■ **The exercise**: Output the material beneath exactly, leaving nothing out.

-- start --

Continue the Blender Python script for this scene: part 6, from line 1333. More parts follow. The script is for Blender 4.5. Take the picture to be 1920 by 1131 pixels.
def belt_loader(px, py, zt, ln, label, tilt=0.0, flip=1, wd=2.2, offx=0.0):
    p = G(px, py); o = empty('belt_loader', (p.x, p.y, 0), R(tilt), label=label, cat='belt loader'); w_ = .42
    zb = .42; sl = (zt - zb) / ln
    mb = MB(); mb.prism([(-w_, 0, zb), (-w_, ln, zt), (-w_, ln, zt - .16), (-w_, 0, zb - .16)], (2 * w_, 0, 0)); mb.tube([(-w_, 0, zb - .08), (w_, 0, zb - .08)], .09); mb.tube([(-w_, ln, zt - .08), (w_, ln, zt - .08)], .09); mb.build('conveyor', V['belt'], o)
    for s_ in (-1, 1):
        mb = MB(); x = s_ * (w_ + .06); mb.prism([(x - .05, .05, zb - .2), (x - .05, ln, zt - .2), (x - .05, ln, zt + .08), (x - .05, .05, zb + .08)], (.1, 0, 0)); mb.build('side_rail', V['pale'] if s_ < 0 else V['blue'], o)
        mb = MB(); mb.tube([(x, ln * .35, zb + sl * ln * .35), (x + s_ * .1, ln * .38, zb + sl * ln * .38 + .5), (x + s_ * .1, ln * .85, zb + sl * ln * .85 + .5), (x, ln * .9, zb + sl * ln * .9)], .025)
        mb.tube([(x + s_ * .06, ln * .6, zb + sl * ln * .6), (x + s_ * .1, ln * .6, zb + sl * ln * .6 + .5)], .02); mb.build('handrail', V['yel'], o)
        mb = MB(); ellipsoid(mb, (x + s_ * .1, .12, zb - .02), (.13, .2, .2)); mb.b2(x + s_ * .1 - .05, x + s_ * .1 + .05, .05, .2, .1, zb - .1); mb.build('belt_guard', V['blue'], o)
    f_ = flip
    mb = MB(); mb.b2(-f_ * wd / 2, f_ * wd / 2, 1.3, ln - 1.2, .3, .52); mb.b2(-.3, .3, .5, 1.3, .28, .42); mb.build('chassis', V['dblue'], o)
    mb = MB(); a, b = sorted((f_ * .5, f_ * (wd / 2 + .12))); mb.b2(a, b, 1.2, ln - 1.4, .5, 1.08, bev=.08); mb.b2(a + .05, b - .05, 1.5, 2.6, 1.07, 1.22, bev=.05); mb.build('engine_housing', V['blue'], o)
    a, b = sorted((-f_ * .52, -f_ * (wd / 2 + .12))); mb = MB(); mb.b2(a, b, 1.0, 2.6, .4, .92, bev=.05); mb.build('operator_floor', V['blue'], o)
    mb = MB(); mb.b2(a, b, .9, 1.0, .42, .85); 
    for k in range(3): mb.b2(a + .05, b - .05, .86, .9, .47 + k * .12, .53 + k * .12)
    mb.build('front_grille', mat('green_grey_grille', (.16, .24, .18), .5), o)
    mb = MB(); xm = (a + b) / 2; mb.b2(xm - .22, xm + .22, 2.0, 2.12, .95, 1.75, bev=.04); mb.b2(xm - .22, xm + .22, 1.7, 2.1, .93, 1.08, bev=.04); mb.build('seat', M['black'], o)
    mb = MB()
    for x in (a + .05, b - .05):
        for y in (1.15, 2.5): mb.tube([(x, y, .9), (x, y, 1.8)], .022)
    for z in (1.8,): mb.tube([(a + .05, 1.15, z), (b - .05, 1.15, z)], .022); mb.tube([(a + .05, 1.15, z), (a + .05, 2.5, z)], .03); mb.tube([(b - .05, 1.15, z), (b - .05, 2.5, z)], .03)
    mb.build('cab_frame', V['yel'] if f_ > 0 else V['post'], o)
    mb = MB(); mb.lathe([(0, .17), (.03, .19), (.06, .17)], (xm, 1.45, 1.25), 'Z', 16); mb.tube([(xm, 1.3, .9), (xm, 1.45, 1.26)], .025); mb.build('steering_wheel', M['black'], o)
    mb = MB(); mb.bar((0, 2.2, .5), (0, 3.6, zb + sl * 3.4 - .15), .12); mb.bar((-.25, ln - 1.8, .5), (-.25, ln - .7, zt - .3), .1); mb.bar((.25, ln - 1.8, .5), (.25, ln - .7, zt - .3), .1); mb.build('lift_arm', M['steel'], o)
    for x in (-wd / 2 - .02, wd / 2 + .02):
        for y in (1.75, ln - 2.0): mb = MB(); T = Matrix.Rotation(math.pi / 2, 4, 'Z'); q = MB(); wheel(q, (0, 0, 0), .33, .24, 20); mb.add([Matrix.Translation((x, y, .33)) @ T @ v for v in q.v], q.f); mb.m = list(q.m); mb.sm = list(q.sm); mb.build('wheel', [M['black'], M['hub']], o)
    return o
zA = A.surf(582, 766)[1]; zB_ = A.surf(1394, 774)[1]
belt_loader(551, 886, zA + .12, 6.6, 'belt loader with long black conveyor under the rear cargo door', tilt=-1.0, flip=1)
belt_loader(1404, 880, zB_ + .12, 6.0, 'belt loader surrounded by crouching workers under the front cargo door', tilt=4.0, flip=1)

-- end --

■ **Answer to the exercise**:
Continue the Blender Python script for this scene: part 6, from line 1333. More parts follow. The script is for Blender 4.5. Take the picture to be 1920 by 1131 pixels.
def belt_loader(px, py, zt, ln, label, tilt=0.0, flip=1, wd=2.2, offx=0.0):
    p = G(px, py); o = empty('belt_loader', (p.x, p.y, 0), R(tilt), label=label, cat='belt loader'); w_ = .42
    zb = .42; sl = (zt - zb) / ln
    mb = MB(); mb.prism([(-w_, 0, zb), (-w_, ln, zt), (-w_, ln, zt - .16), (-w_, 0, zb - .16)], (2 * w_, 0, 0)); mb.tube([(-w_, 0, zb - .08), (w_, 0, zb - .08)], .09); mb.tube([(-w_, ln, zt - .08), (w_, ln, zt - .08)], .09); mb.build('conveyor', V['belt'], o)
    for s_ in (-1, 1):
        mb = MB(); x = s_ * (w_ + .06); mb.prism([(x - .05, .05, zb - .2), (x - .05, ln, zt - .2), (x - .05, ln, zt + .08), (x - .05, .05, zb + .08)], (.1, 0, 0)); mb.build('side_rail', V['pale'] if s_ < 0 else V['blue'], o)
        mb = MB(); mb.tube([(x, ln * .35, zb + sl * ln * .35), (x + s_ * .1, ln * .38, zb + sl * ln * .38 + .5), (x + s_ * .1, ln * .85, zb + sl * ln * .85 + .5), (x, ln * .9, zb + sl * ln * .9)], .025)
        mb.tube([(x + s_ * .06, ln * .6, zb + sl * ln * .6), (x + s_ * .1, ln * .6, zb + sl * ln * .6 + .5)], .02); mb.build('handrail', V['yel'], o)
        mb = MB(); ellipsoid(mb, (x + s_ * .1, .12, zb - .02), (.13, .2, .2)); mb.b2(x + s_ * .1 - .05, x + s_ * .1 + .05, .05, .2, .1, zb - .1); mb.build('belt_guard', V['blue'], o)
    f_ = flip
    mb = MB(); mb.b2(-f_ * wd / 2, f_ * wd / 2, 1.3, ln - 1.2, .3, .52); mb.b2(-.3, .3, .5, 1.3, .28, .42); mb.build('chassis', V['dblue'], o)
    mb = MB(); a, b = sorted((f_ * .5, f_ * (wd / 2 + .12))); mb.b2(a, b, 1.2, ln - 1.4, .5, 1.08, bev=.08); mb.b2(a + .05, b - .05, 1.5, 2.6, 1.07, 1.22, bev=.05); mb.build('engine_housing', V['blue'], o)
    a, b = sorted((-f_ * .52, -f_ * (wd / 2 + .12))); mb = MB(); mb.b2(a, b, 1.0, 2.6, .4, .92, bev=.05); mb.build('operator_floor', V['blue'], o)
    mb = MB(); mb.b2(a, b, .9, 1.0, .42, .85); 
    for k in range(3): mb.b2(a + .05, b - .05, .86, .9, .47 + k * .12, .53 + k * .12)
    mb.build('front_grille', mat('green_grey_grille', (.16, .24, .18), .5), o)
    mb = MB(); xm = (a + b) / 2; mb.b2(xm - .22, xm + .22, 2.0, 2.12, .95, 1.75, bev=.04); mb.b2(xm - .22, xm + .22, 1.7, 2.1, .93, 1.08, bev=.04); mb.build('seat', M['black'], o)
    mb = MB()
    for x in (a + .05, b - .05):
        for y in (1.15, 2.5): mb.tube([(x, y, .9), (x, y, 1.8)], .022)
    for z in (1.8,): mb.tube([(a + .05, 1.15, z), (b - .05, 1.15, z)], .022); mb.tube([(a + .05, 1.15, z), (a + .05, 2.5, z)], .03); mb.tube([(b - .05, 1.15, z), (b - .05, 2.5, z)], .03)
    mb.build('cab_frame', V['yel'] if f_ > 0 else V['post'], o)
    mb = MB(); mb.lathe([(0, .17), (.03, .19), (.06, .17)], (xm, 1.45, 1.25), 'Z', 16); mb.tube([(xm, 1.3, .9), (xm, 1.45, 1.26)], .025); mb.build('steering_wheel', M['black'], o)
    mb = MB(); mb.bar((0, 2.2, .5), (0, 3.6, zb + sl * 3.4 - .15), .12); mb.bar((-.25, ln - 1.8, .5), (-.25, ln - .7, zt - .3), .1); mb.bar((.25, ln - 1.8, .5), (.25, ln - .7, zt - .3), .1); mb.build('lift_arm', M['steel'], o)
    for x in (-wd / 2 - .02, wd / 2 + .02):
        for y in (1.75, ln - 2.0): mb = MB(); T = Matrix.Rotation(math.pi / 2, 4, 'Z'); q = MB(); wheel(q, (0, 0, 0), .33, .24, 20); mb.add([Matrix.Translation((x, y, .33)) @ T @ v for v in q.v], q.f); mb.m = list(q.m); mb.sm = list(q.sm); mb.build('wheel', [M['black'], M['hub']], o)
    return o
zA = A.surf(582, 766)[1]; zB_ = A.surf(1394, 774)[1]
belt_loader(551, 886, zA + .12, 6.6, 'belt loader with long black conveyor under the rear cargo door', tilt=-1.0, flip=1)
belt_loader(1404, 880, zB_ + .12, 6.0, 'belt loader surrounded by crouching workers under the front cargo door', tilt=4.0, flip=1)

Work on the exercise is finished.